>> Start PROVIDED DATA

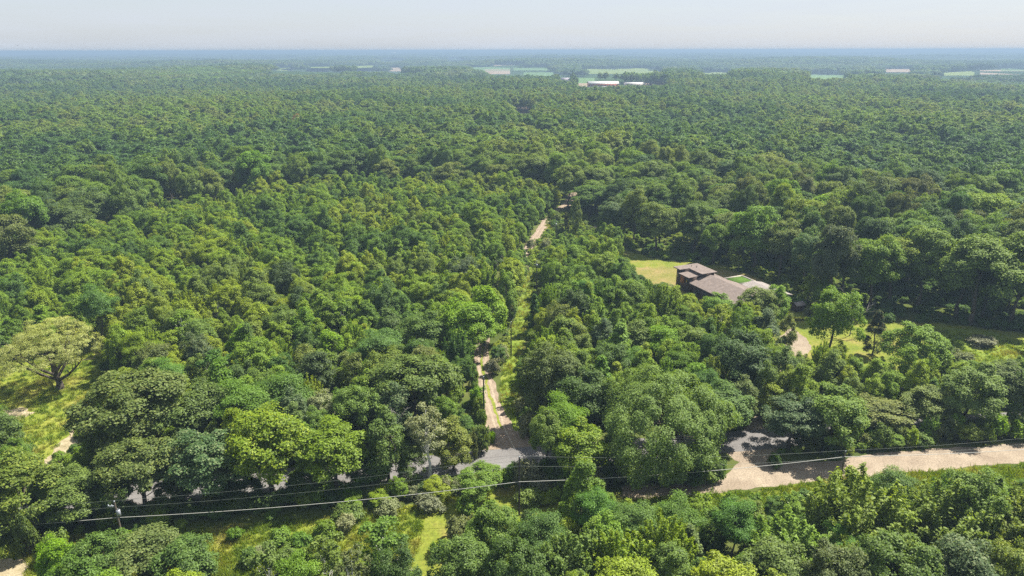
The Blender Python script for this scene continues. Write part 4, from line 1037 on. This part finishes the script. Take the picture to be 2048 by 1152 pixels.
def blossom(name, x, y, sx, sy, h, m, label, n=260, leaf=.22):
    r_ = np.random.default_rng(int(abs(x) * 10)); p_ = np.c_[r_.uniform(-sx, sx, n), r_.uniform(-sy, sy, n), h * (.5 + .5 * r_.random(n))]
    nr = r_.normal(size=(n, 3)) * .4 + (0, 0, 1); nr /= np.linalg.norm(nr, axis=1, keepdims=True)
    e = empty(name, (x, y, 0)); V, Q = blades(p_, nr, np.full(n, leaf), r_)
    obj('blossom', nmesh('blossom', V, Q, [m], tint=r_.random(n)), e)
    p_[:, 2] *= .6; V, Q = blades(p_, nr, np.full(n, leaf * 1.3), r_); obj('leaves', nmesh('leaves', V, Q, [TONES['mid green']], tint=r_.random(n)), e)
    tag(e, label, 'flowers')
x, y = g(1598, 642); blossom('flower_bed', x, y, 2.1, .45, .9, M_yel, 'low bright yellow flower strip behind the gravel yard', 420)
x, y = g(1008, 974); blossom('flower_clump', x, y, .28, .22, .9, M_red, 'tiny red flower clump in the grass left of the middle roadside pole', 60, .16)

# ------------------------------------------------------------------ ornamental grass, stakes and posts by the track mouth
def stakes(name, px_, by_, h, r, m, label, lean=0.0, cat='post'):
    x, y = g(px_, by_); e = empty(name, (x, y, 0))
    part('shaft', tube([(0, 0, -.3), (lean * h * .5, 0, h * .5), (lean * h, 0, h)], [r, r, r * .92], 8), m, e, True)
    part('cap', tube([(lean * h, 0, h), (lean * h, 0, h + .05)], [r * 1.15, r * .8], 8), m, e)
    tag(e, label, cat, None); return e
for k, (px_, by_, s_) in enumerate([(970, 893, 1.0), (983, 886, 1.0)]):
    x, y = g(px_, by_); r_ = np.random.default_rng(k); n = 1100; a = r_.random(n) * 6.28; q = r_.random(n) ** .5
    f = r_.random(n); base = np.c_[np.cos(a) * q * .35, np.sin(a) * q * .35, np.zeros(n)]; top = base + np.c_[np.cos(a) * .5 * f, np.sin(a) * .5 * f, 1.3 + 1.1 * r_.random(n)]
    w_ = np.c_[-np.sin(a), np.cos(a), np.zeros(n)] * .035; mid_ = base * .4 + top * .6 + (0, 0, .2)
    V = np.stack([base - w_, base + w_, mid_ + w_, mid_ - w_], 1).reshape(-1, 3); V2 = np.stack([mid_ - w_, mid_ + w_, top + w_ * .2, top - w_ * .2], 1).reshape(-1, 3)
    V = np.concatenate([V, V2]); me = nmesh('grass_blades', V, np.arange(len(V)).reshape(-1, 4), [TONES['bright green']], tint=r_.random(2 * n))
    e = obj('ornamental_grass', me); e.location = (x, y, 0)
    tag(e, ['left of two upright ornamental grass clumps at the dirt track mouth', 'right of two upright ornamental grass clumps at the dirt track mouth'][k], 'grass clump', 'ornamental grasses')
stakes('marker_stake', 988, 892, 1.0, .06, M_dark_pole, 'front black stake beside the ornamental grass clumps', .05)
stakes('marker_stake', 991, 886, 1.1, .06, M_dark_pole, 'rear black stake beside the ornamental grass clumps', -.05)
stakes('leaning_post', 955, 917, 1.6, .09, M_dark_pole, 'dark leaning post at the road edge left of the dirt track mouth', .15)
stakes('fence_post', 1449, 937, 1.7, .10, M_dark_pole, 'dark wooden post left of the gravel crossing below the huge round tree', .05)
stakes('fence_post', 1535, 930, 2.0, .10, M_wood_pole, 'grey-brown wooden post right of the gravel crossing under the trees', .0)

# ------------------------------------------------------------------ utility poles and lines
def pole(x, y, h, m, label, transformer=False, pale=False):
    e = empty('utility_pole', (x, y, 0)); tag(e, label, 'utility pole', 'utility poles')
    part('pole', tube([(0, 0, -.4), (0, 0, h * .5), (0, 0, h)], [.17, .145, .12], 10), m, e, True)
    part('insulator', tube([(0, 0, h), (0, 0, h + .1), (0, 0, h + .22), (0, 0, h + .3)], [.05, .1, .1, .04], 8), M_porcelain, e)
    if pale:
        t_ = part('transformer', tube([(.0, -.32, h - 1.5), (0, -.32, h - 1.45), (0, -.32, h - .75), (0, -.32, h - .7)], [.1, .24, .24, .1], 10), M_metal, e, True)
    if transformer:
        t_ = part('transformer', tube([(.34, -.1, h - 2.3), (.34, -.1, h - 2.25), (.34, -.1, h - 1.3), (.34, -.1, h - 1.25)], [.2, .28, .28, .2], 12), M_metal, e, True)
        part('bushing', tube([(.34, -.1, h - 1.25), (.34, -.1, h - 1.0)], [.06, .04], 6), M_porcelain, t_)
        part('bracket', box_vq(-1.1, 0.0, -.06, .06, h - .75, h - .63), M_metal, e)
        for k in range(2): part('insulator', tube([(-1.0 + .5 * k, 0, h - .62), (-1.0 + .5 * k, 0, h - .4)], [.08, .05], 6), M_porcelain, e)
    return e
LINE = []
for px_, by_, ty_, lab, tr in [(241, 1068, 1003, 'roadside pole carrying a grey transformer at lower left', True), (1036, 1030, 915, 'slim brown roadside pole standing in shrubs below the dirt track mouth', False), (1676, 985, 905, 'grey pole rising from the shrubs beside the right gravel lane', False)]:
    x = {241: -59.0, 1036: 1.0, 1676: 54.9}[px_]; y = {241: 85.0, 1036: 90.9, 1676: 97.5}[px_]
    h = height_at(y, ty_); LINE.append((x, y, h)); pole(x, y, h, M_wood_pole if px_ != 1036 else M_dark_pole, lab, tr)
print('pole heights', LINE)
TP = []
for px_, by_, ty_, lab in [(967, 850, 755, 'dark pole beside the dirt track, nearest along the track'), (1021, 712, 645, 'dark pole in the grass strip, second along the track'),
                           (1072, 580, 523, 'dark pole in the grass strip, third along the track'), (1111, 482, 443, 'dark pole at the upper bend, farthest along the track')]:
    x, y = g(px_, by_); h = height_at(y, ty_); TP.append((x, y, h)); pole(x, y, h, M_dark_pole, lab, False, ty_ < 600)
print(TP)
def cable(name, pts_, sag, r, m, label):
    path = []
    for a, b in zip(pts_[:-1], pts_[1:]):
        for k in range(16):
            f = k / 16; p_ = np.array(a) * (1 - f) + np.array(b) * f; p_[2] -= sag * 4 * f * (1 - f); path.append(p_)
    path.append(np.array(pts_[-1])); V, Q = tube(path, [r] * len(path), 6)
    tag(obj(name, nmesh(name, V, Q, [m], smooth_=True)), label, 'cable')
A, B, C = LINE
def z_at(pnt, py): return height_at(pnt[1], py)
Lx = (-119.0, 79.0); Rx = (112.0, 104.5)
cable('communication_cable', [(Lx[0], Lx[1] - .2, 5.4), (A[0], A[1] - .2, z_at(A, 1032)), (B[0], B[1] - .2, z_at(B, 962)), (C[0], C[1] - .2, z_at(C, 913)), (Rx[0], Rx[1] - .2, 5.6)], .75, .038, M_cable_white, 'thick pale cable hung low along the roadside poles')
cable('power_line', [(Lx[0], Lx[1], 8.8), (A[0], A[1], A[2] + .3), (B[0], B[1], B[2] + .3), (C[0], C[1], C[2] + .3), (Rx[0], Rx[1], 8.6)], .8, .014, M_wire, 'thin upper wire along the tops of the roadside poles')
cable('power_line', [(Lx[0], Lx[1] + .15, 7.6), (A[0], A[1] + .15, A[2] - 1.0), (B[0], B[1] + .15, B[2] - 1.6), (C[0], C[1] + .15, C[2] - 1.2), (Rx[0], Rx[1] + .15, 7.4)], .8, .014, M_wire, 'thin lower wire between the upper wire and the pale cable')
cable('service_line', [(B[0], B[1], B[2])] + [(a, b, c_) for a, b, c_ in TP], .7, .010, M_wire, 'very thin wire running up the track from pole to pole')

# ------------------------------------------------------------------ far buildings
M_white = simple('roof_white_membrane', (0.55, 0.53, 0.50), .6); M_brick = simple('wall_red_brick', (0.36, 0.13, 0.085), .85); M_pale = simple('wall_pale_render', (0.62, 0.55, 0.50), .8)
def hall(px_, by_, w_, d_, h_, arch, roofm, wallm, label, band=True, rz=0.0):
    x, y, z = terr_hit(px_, by_); e = empty('hall' if w_ > 20 else 'farmhouse', (x, y, z), rz); tag(e, label, 'building')
    part('wall', box_vq(-w_ / 2, w_ / 2, -d_ / 2, d_ / 2, -1, h_), wallm, e)
    if band: part('base_band', box_vq(-w_ / 2 - .3, w_ / 2 + .3, -d_ / 2 - .3, -d_ / 2 - .05, -1, h_ * .42), M_white, e)
    n = 9; V = []; Q = []
    for i in range(n):
        f = i / (n - 1) * 2 - 1; zz_ = h_ + .02 + arch * (1 - f * f)
        V += [(-w_ / 2 - 1, f * (d_ / 2 + 1), zz_), (w_ / 2 + 1, f * (d_ / 2 + 1), zz_), (-w_ / 2 - 1, f * (d_ / 2 + 1), zz_ + .5), (w_ / 2 + 1, f * (d_ / 2 + 1), zz_ + .5)]
    for i in range(n - 1):
        a = i * 4; b = a + 4; Q += [(a + 2, a + 3, b + 3, b + 2), (a, b, b + 1, a + 1), (a, a + 2, b + 2, b), (a + 1, b + 1, b + 3, a + 3)]
    Q += [(0, 1, 3, 2), (4 * n - 4, 4 * n - 2, 4 * n - 1, 4 * n - 3)]
    part('roof', (np.array(V), np.array(Q)), roofm, e)
    nw = max(2, int(w_ / 6)); 
    for i in range(nw): part('window', box_vq(-w_ / 2 + (i + .3) * w_ / nw, -w_ / 2 + (i + .7) * w_ / nw, -d_ / 2 - .5, -d_ / 2 - .31, h_ * .55, h_ * .78), M_glass, e)
hall(1205, 176, 52, 34, 7.5, 3.2, M_white, M_brick, 'large far red-brick hall with a curved white roof')
hall(1268, 173, 34, 30, 5.0, 1.2, M_white, M_pale, 'far low pale building right of the curved-roof hall', False)
hall(1130, 163, 17, 11, 4.5, 2.6, simple('roof_slate', (.28, .24, .28), .7), M_pale, 'small far house left of the curved-roof hall', False)
for k, (px_, by_, w_, lab) in enumerate([(785, 109.5, 75, 'tiny white building near the left-centre horizon'), (1384, 114.5, 40, 'tiny white building near the right-centre horizon'), (1592, 122, 22, 'tiny white building in the far wood right of the halls'),
                                         (982, 108, 40, 'tiny white building near the middle horizon'), (1885, 112, 30, 'tiny white building near the right horizon')]):
    x, y, z = terr_hit(px_, by_)
    hall(px_, by_, w_, w_ * .5, 16 + y / 700, 1.5, M_white, M_white, lab, False)

# soaring bird
M_bird = simple('feathers_dark', (.03, .028, .026), .8)
e = empty('bird', (0, 0, 0)); u_ = (35 - 1024) / F_PX; dd = 260.0
vv = (88.5 - 576) / F_PX; e.location = (u_ * dd, dd * (cP - vv * sP), CAM_H + dd * (-sP - vv * cP)); e.rotation_euler = (0, 0, .5)
part('body', tube([(0, -.35, 0), (0, -.2, 0), (0, .1, .02), (0, .32, .03), (0, .42, .02)], [.02, .08, .1, .06, .02], 7), M_bird, e, True)
for s_ in (-1, 1):
    V = np.array([(0, .14, .03), (s_ * .45, .2, .16), (s_ * .85, .02, .1), (s_ * .4, -.12, .13), (0, -.14, .02)]); V = np.concatenate([V, V - (0, 0, .025)])
    me = D.meshes.new('wing'); me.from_pydata([tuple(a) for a in V], [], [(0, 1, 2, 3, 4), (9, 8, 7, 6, 5), (0, 5, 6, 1), (1, 6, 7, 2), (2, 7, 8, 3), (3, 8, 9, 4), (4, 9, 5, 0)]); me.materials.append(M_bird); obj('wing', me, e)
tag(e, 'tiny dark bird gliding just above the left horizon', 'bird')

# ------------------------------------------------------------------ haze
m = D.materials.new('summer_haze'); m.use_nodes = True; t = m.node_tree; t.nodes.clear(); out = t.nodes.new('ShaderNodeOutputMaterial')
pv = t.nodes.new('ShaderNodeVolumePrincipled'); pv.inputs['Density'].default_value = HAZE_D; pv.inputs['Color'].default_value = (*HAZE_C, 1); pv.inputs['Anisotropy'].default_value = 0.1
t.links.new(pv.outputs[0], out.inputs['Volume'])
hz = obj('haze', nmesh('haze', *box_vq(-31000, 31000, -31000, 31000, -19, 74.8), [m])); tag(hz, 'pale blue summer haze over the land', kind='stuff')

>> End PROVIDED DATA

Reproduce only the lines from the beginning of the data through the line that contains "x, y = g(1008, 974);", both included, and please drop the pictures.

The Blender Python script for this scene continues. Write part 4, from line 1037 on. This part finishes the script. Take the picture to be 2048 by 1152 pixels.
def blossom(name, x, y, sx, sy, h, m, label, n=260, leaf=.22):
    r_ = np.random.default_rng(int(abs(x) * 10)); p_ = np.c_[r_.uniform(-sx, sx, n), r_.uniform(-sy, sy, n), h * (.5 + .5 * r_.random(n))]
    nr = r_.normal(size=(n, 3)) * .4 + (0, 0, 1); nr /= np.linalg.norm(nr, axis=1, keepdims=True)
    e = empty(name, (x, y, 0)); V, Q = blades(p_, nr, np.full(n, leaf), r_)
    obj('blossom', nmesh('blossom', V, Q, [m], tint=r_.random(n)), e)
    p_[:, 2] *= .6; V, Q = blades(p_, nr, np.full(n, leaf * 1.3), r_); obj('leaves', nmesh('leaves', V, Q, [TONES['mid green']], tint=r_.random(n)), e)
    tag(e, label, 'flowers')
x, y = g(1598, 642); blossom('flower_bed', x, y, 2.1, .45, .9, M_yel, 'low bright yellow flower strip behind the gravel yard', 420)
x, y = g(1008, 974); blossom('flower_clump', x, y, .28, .22, .9, M_red, 'tiny red flower clump in the grass left of the middle roadside pole', 60, .16)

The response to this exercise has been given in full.